Woodshed Wisdom

By Freeman Martin

Whenever I have a few minutes to spare, I like to stroll through the lawn and garden section at one of those big box stores. And I can’t help but smile when I hear snippets of conversation between the clerks and the part-time farmers. Saturday mornings are ripe for these kind of opportunities. That’s when most of the part-timers take their cups of latte and go pick out just the right plants, poisons, and power tools for their gardens.

Don’t get me wrong. I’m not eavesdropping. I’ve never dropped any eaves, so I wouldn’t know where to start. But my funny bone gets tickled when I hear the questions asked by these gallant gardeners who’ve never known the feel of a freshly plowed furrow between their barefoot toes.

Herewith are some of my favorites. “Does this cute little begonia like the sun or the shade?” That always reminds me of Wade.
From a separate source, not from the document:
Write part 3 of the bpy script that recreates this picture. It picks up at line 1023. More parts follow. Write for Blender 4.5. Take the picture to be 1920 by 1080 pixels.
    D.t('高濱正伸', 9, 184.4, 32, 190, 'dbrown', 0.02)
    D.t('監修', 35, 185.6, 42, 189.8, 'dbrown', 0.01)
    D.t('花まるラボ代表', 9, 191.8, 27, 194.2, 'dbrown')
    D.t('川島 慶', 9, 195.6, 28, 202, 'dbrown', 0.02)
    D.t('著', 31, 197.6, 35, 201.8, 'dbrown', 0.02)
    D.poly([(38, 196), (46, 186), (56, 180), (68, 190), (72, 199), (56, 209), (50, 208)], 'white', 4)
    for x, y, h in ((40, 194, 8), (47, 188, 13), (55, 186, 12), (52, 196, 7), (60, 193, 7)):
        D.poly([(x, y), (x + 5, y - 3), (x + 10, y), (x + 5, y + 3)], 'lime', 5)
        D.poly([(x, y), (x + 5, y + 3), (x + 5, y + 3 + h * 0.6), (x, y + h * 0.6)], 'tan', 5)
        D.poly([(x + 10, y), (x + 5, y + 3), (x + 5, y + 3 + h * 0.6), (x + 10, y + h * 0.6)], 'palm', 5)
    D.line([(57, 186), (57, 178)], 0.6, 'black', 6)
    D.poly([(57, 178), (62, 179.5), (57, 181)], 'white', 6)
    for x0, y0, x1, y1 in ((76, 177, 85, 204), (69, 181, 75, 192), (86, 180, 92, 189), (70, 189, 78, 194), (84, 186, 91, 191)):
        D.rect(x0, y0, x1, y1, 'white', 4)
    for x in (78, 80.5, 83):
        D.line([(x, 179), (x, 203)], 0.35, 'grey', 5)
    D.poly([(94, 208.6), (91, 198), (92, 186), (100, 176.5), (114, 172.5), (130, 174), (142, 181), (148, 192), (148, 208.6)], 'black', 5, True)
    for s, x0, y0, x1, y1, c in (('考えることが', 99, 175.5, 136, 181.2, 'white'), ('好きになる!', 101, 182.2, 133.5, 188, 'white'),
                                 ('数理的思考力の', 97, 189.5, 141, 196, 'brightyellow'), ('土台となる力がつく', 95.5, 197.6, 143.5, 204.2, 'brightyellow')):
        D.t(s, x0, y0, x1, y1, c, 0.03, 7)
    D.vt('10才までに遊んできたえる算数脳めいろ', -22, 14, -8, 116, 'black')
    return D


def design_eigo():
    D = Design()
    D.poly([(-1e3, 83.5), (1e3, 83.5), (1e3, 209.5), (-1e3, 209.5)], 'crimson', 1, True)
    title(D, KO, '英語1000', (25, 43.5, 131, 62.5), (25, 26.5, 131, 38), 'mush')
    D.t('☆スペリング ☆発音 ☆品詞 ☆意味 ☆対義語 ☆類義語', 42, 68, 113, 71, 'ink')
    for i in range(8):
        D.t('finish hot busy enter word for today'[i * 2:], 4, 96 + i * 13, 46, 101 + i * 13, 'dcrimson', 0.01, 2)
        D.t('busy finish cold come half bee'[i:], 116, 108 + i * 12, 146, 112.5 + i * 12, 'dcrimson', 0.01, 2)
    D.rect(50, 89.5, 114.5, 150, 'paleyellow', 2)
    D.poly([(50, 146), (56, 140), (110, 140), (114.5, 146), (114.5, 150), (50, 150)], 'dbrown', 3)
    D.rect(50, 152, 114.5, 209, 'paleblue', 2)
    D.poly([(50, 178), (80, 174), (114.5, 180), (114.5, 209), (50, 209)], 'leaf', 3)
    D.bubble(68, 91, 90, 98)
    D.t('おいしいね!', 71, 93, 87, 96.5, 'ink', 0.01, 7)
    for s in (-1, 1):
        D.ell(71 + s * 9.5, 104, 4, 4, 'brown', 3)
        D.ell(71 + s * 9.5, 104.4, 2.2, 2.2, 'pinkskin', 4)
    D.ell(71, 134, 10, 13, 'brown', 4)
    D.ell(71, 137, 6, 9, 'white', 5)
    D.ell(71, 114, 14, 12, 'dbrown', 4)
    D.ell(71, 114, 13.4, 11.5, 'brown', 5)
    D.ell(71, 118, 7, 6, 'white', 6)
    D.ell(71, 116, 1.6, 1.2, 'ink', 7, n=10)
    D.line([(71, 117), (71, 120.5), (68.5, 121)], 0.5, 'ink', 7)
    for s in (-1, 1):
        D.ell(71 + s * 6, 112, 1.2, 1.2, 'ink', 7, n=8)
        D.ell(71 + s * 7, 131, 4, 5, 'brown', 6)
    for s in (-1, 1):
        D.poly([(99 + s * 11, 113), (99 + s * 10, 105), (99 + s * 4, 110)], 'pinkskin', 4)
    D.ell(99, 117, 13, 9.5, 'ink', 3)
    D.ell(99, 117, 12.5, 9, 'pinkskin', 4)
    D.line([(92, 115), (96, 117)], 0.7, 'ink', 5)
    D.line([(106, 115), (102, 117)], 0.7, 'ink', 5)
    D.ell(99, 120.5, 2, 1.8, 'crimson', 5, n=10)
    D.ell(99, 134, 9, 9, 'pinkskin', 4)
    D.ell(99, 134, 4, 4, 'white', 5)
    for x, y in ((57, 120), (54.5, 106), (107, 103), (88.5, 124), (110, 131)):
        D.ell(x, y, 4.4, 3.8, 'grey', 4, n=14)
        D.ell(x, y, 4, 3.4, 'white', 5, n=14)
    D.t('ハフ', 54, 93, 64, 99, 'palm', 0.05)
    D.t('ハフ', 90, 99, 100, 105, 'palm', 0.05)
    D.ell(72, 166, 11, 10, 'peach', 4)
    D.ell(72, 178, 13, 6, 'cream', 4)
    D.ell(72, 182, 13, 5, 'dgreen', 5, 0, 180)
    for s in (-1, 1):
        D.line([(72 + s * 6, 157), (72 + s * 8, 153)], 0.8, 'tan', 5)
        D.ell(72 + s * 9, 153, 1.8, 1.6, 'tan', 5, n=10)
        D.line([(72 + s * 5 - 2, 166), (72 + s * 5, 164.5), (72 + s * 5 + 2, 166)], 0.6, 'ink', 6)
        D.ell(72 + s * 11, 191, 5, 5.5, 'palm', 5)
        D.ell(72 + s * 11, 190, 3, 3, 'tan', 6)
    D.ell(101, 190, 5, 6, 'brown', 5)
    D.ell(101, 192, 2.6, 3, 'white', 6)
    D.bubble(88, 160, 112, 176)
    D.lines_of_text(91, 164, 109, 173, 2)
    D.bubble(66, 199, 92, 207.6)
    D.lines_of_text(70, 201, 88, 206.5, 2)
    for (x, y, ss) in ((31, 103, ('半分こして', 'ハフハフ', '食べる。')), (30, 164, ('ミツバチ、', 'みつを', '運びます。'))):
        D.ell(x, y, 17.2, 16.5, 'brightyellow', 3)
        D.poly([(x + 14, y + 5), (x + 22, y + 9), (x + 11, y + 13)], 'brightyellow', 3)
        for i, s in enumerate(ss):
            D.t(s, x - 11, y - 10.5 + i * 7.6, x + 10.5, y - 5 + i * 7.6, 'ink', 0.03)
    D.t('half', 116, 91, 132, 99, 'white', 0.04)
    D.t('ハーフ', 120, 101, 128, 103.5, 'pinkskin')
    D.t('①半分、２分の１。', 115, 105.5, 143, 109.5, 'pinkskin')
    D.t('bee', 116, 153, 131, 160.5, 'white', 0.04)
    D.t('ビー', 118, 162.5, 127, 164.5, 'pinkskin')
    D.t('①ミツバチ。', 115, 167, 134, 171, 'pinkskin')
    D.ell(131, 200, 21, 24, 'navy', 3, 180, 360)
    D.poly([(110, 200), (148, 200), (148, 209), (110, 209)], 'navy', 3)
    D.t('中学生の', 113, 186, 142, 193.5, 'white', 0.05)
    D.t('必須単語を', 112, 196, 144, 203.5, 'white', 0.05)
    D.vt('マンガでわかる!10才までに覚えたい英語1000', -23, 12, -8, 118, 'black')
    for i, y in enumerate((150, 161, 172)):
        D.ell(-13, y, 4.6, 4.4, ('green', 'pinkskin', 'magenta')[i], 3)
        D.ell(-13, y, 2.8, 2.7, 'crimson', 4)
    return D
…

That boy had more tummy aches than a dog has fleas. ‘Cause he knew Mother would always say, “Just go lay down in the shade for a while till you get to feelin’ better.” What she didn’t know was that he had just swallowed about two pounds of powdered milk straight from the box. And the hot sun in the garden was about to turn it into buttermilk!

And I almost laughed out loud when I heard a lady ask, “How often do I need to turn on the sprinkler system so our dainty daffodils won’t get thirsty?” I had to bite my tongue to keep from telling her about our sprinkler system back home at Route 4 that involved four or five boys totin’ a bucket of water in each hand from the branch. It’s just as well that she didn’t hear that. She probably would have thought we had dinosaurs out in the pasture behind the barn.

But the one that made my back hurt was when a grown man in flip-flops and short pants asked the clerk, “What kind of weed killer do you recommend for those pesky little dandelions?” The only weed killers we ever knew were all us boys (the girls didn’t get their hands dirty!) on our hands and knees pulling up the ragweeds and crabgrass by the roots. And don’t you even think about not getting’ all the roots.

Daddy believed in having the cleanest middles ever known to mankind. For my non-farming, mill-hill, city slicker cousins, the middles in the garden were those spaces between the rows of corn, beans, maters or whatever. I always thought that back-breaking job was just to keep us busy. Only later did I learn that the ragweeds and crabgrass needed to be pulled up by the roots to keep them from choking the life out of the tender corn or bean plants.

Daddy always liked to wait till we were ready to dig into a platter of hot, buttered corn-on-the-cob and some fresh, vine-ripe mater-and-mayonnaise sandwiches. Then he’d say to no one in particular, “Boys, just remember how this smells and tastes the next time you’re on your hands and knees pulling up those ragweeds and crabgrass.” But, of course, we’d still gripe and belly-ache every time we had to get our hands dirty cleaning the middles in the garden. And that would prompt Daddy to declare that we wouldn’t work if we had a job in a pie factory!

Any time my mind wanders back to the garden, I’m reminded of Jesus’ words in Matthew 15 when some Pharisees and other learned folks looked down their noses at the disciples because they didn’t wash their hands before they ate supper. Now I’m a firm believer in ‘washin’ up before supper,’ as Mother reminded us every day of our life on the farm.

Jesus was givin’ these folks a woodshed lesson that day when He told them that it’s not what goes into a person’s mouth that makes him dirty; it’s what comes out of the mouth that makes a person unclean (Matthew 15:11). Some of the Pharisees got their feelings hurt when they heard this. I guess Jesus stepped on their toes too hard. Anyway, that’s when Jesus taught them about ragweeds and crabgrass (v.13), “every plant that’s not planted by our Heavenly Father will be pulled up by the roots.” That’s the only way to keep the middles clean in the garden. And give tender young plants the chance to turn into something good.

God works the garden of our hearts every day. And sometimes he finds stuff that He needs to get rid of so what He has planted there will have a chance to grow and be something good. Maybe we could give Him a hand today by going to our knees and gettin’ rid of those briars, wild onions, ragweeds and crabgrass. Just pull ‘em up by the roots.

It’s the only way to keep ‘em from spreadin’.